Harley goes glam … watch out. Photo: Warner Bros

Harley has every cause for confidence as the trailer shows her pet hyena from Batman: The Animated Series will be trotting at her side, right down to a Lady and the Tramp Twizzler-eating scene.

“Isn’t this fun? It’s just like a sleepover. We should order pizza! Make cosmos!” squeals Harley, as she wields her mallet, dropkicks some goons and struts away from an exploding building, bringing to mind one of her ex-boyfriend’s Dark Knight highlights.

There’s more to come from Harley too: Director James Gunn (of Guardians of the Galaxy Fame) has just started production on The Suicide Squad with a returning cast of Robbie, Viola Davis, Joel Kinnaman and Jai Courtney, being joined by new chums Idris Elba, John Cena, Taika Waititi, Peter Capaldi, Pete Davidson and Nathan Fillion.

Let’s hope this tasty morsel is enough for audiences to adopt a more forgiving mood over Suicide Squad, which also had a great trailer.

A common problem with DC Universe – certainly with Suicide Squad – is that audiences are over-noisy finales where the heroes face off against formless inter-dimensional forces.

There’s always another damn gate to another damn world that needs to be closed before chaos overtakes the world.
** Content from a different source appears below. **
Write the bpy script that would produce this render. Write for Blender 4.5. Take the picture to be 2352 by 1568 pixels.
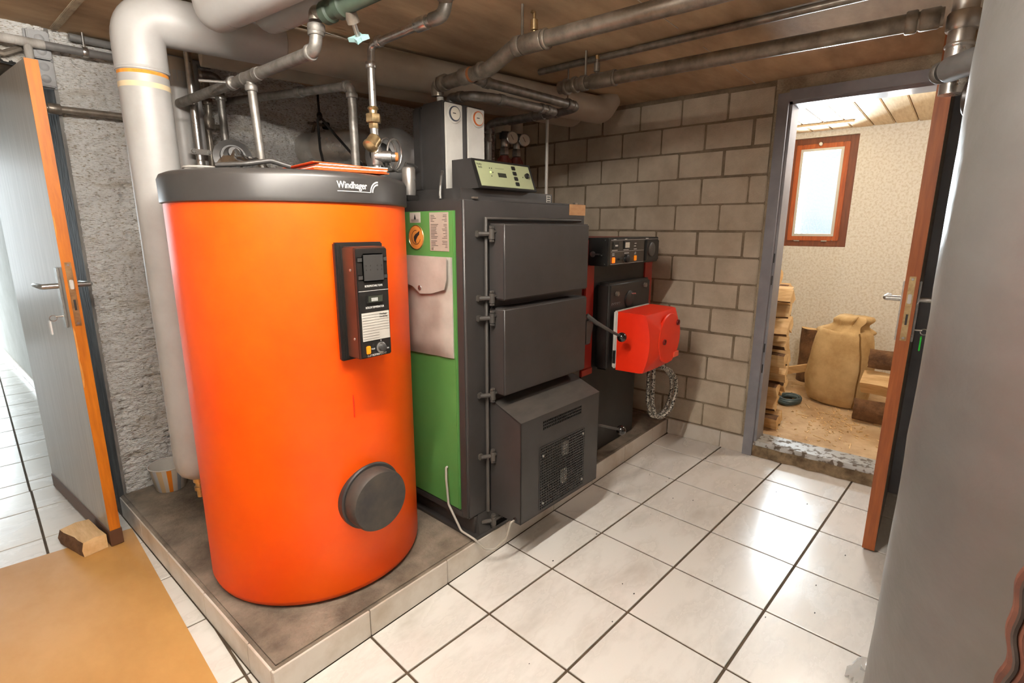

That’s why Avengers: Infinity War and Endgame worked so well. Admittedly Thanos was an inter-dimensional foil but he had a simple and specific plan, and carried it out remorselessly.

He was a tangible villain with an agenda, like Danny Huston’s Ludendorff in Wonder Woman.

With this in mind, the fact that the focus of Harley’s fury is a mortal bad guy, masked or otherwise, is cause for encouragement.

The trailer doesn’t quite free us from doubt at the DC Universe, but it gives us hope.

To use Harley’s words, turns out I wasn’t the only one in Gotham looking for emancipation.